GIVEN DATA:
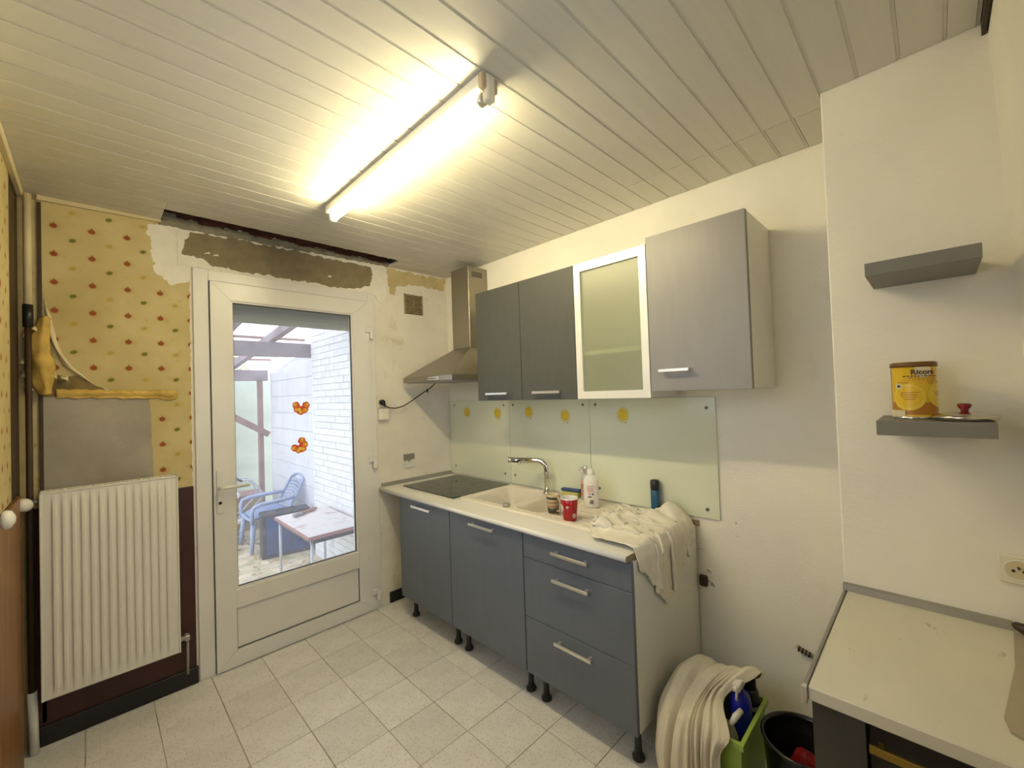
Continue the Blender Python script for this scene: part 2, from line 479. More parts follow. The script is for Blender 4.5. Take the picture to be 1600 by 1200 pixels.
M['planter'] = mat('ochre_planter_boards', (.38, .28, .15), .85, var=.25, vs=6)

def wallpaper_mat():
    t = NT('apple_and_leaf_wallpaper'); t.set(rough=.75, spec=.3)
    v = t.coord(); sp = t.new('ShaderNodeSeparateXYZ'); t.t.links.new(v, sp.inputs[0])
    X = t.math('ADD', sp.outputs[0], sp.outputs[1]); Z = sp.outputs[2]
    wob = t.noise(9, 2, v)
    def cell(x0, z0):
        u = t.math('DIVIDE', t.math('SUBTRACT', X, x0), .127); w = t.math('DIVIDE', t.math('SUBTRACT', Z, z0), .133)
        iu = t.math('FLOOR', u); iw = t.math('FLOOR', w)
        du = t.math('MULTIPLY', t.math('SUBTRACT', t.math('FRACT', u), .5), .127); dw = t.math('MULTIPLY', t.math('SUBTRACT', t.math('FRACT', w), .5), .133)
        return iu, iw, du, dw
    def disc(du, dw, r, sx=1., sz=1., cx=0., cz=0., soft=.003):
        a = t.math('MULTIPLY', t.math('SUBTRACT', du, cx), sx); b = t.math('MULTIPLY', t.math('SUBTRACT', dw, cz), sz)
        d = t.math('SQRT', t.math('ADD', t.math('MULTIPLY', a, a), t.math('MULTIPLY', b, b)))
        return t.ramp(d, r - soft, r + soft, 1, 0)
    base = t.mix(t.ramp(t.noise(4, 4, v), .35, .7), (.62, .52, .27), (.54, .44, .205))
    base = t.mix(t.ramp(t.noise(1.6, 3, v), .5, .75), base, (.46, .36, .15))
    iu, iw, du, dw = cell(-2.252 - .0635, 2.36 - .0665)
    c = t.mix(t.math('MULTIPLY', disc(du, dw, .019, .85, 1.2, .006, -.001, .010), .30), base, (.42, .27, .08))
    c = t.mix(disc(du, dw, .0130, 1, 1.12), c, (.30, .075, .022))
    c = t.mix(disc(du, dw, .005, 2.2, 1, .001, .013, .002), c, (.20, .10, .03))
    iu, iw, du, dw = cell(-2.191 - .0635, 2.301 - .0665)
    par = t.math('PINGPONG', t.math('ADD', iu, iw), 1)
    ab = t.math('ADD', du, t.math('MULTIPLY', dw, .45)); bb = t.math('SUBTRACT', dw, t.math('MULTIPLY', du, .45))
    leaf = disc(ab, bb, .0125, .9, 1.25)
    c = t.mix(t.math('MULTIPLY', disc(du, dw, .020, .8, 1.3, .004, 0, .010), .22), c, (.46, .33, .08))
    green = t.mix(par, (.16, .17, .03), (.46, .32, .05))
    c = t.mix(t.math('MULTIPLY', leaf, t.math('SUBTRACT', 1, t.math('MULTIPLY', par, .25))), c, green)
    c = t.mix(t.math('MULTIPLY', t.ramp(t.noise(22, 4, v), .60, .75), .35), c, (.36, .26, .10))
    t.set(col=c); t.bump(t.noise(35, 3, v), .25, .004)
    return t.m
M['wallpaper'] = wallpaper_mat()

def tile_mat():
    t = NT('speckled_terrazzo_tile'); t.set(rough=.42, spec=.4)
    v = t.coord()
    vo = t.new('ShaderNodeTexVoronoi'); vo.inputs['Scale'].default_value = 95; t.t.links.new(v, vo.inputs['Vector'])
    sp = t.ramp(vo.outputs['Distance'], .25, .5, 1, 0)
    pick = t.new('ShaderNodeSeparateColor'); t.t.links.new(vo.outputs['Color'], pick.inputs[0])
    f = t.math('MULTIPLY', sp, t.ramp(pick.outputs[0], .55, .6))
    c = t.mix(t.ramp(t.noise(7, 4, v), .3, .7), (.72, .712, .695), (.82, .812, .795))
    c = t.mix(t.math('MULTIPLY', f, .42), c, (.44, .38, .29))
    c = t.mix(t.math('MULTIPLY', t.ramp(t.noise(3, 5, v, .7), .58, .78), .5), c, (.46, .39, .27))
    r = t.new('ShaderNodeObjectInfo').outputs['Random']
    h = t.new('ShaderNodeHueSaturation'); t.put(h.inputs['Value'], t.ramp(r, 0, 1, .93, 1.05)); t.put(h.inputs['Color'], c)
    t.set(col=h.outputs[0]); t.bump(t.noise(40, 3, v), .12, .003)
    return t.m
M['tile'] = tile_mat()
M['grout'] = mat('dirty_grout', (.36, .31, .24), .9, var=.6, vs=5)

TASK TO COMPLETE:
From the opening line of the listing above through the line bearing "(.38, .28, .15), .85, var=.25, vs=6)", repeat each line exactly. Drop every picture.

THE RESPONSE:
Continue the Blender Python script for this scene: part 2, from line 479. More parts follow. The script is for Blender 4.5. Take the picture to be 1600 by 1200 pixels.
M['planter'] = mat('ochre_planter_boards', (.38, .28, .15), .85, var=.25, vs=6)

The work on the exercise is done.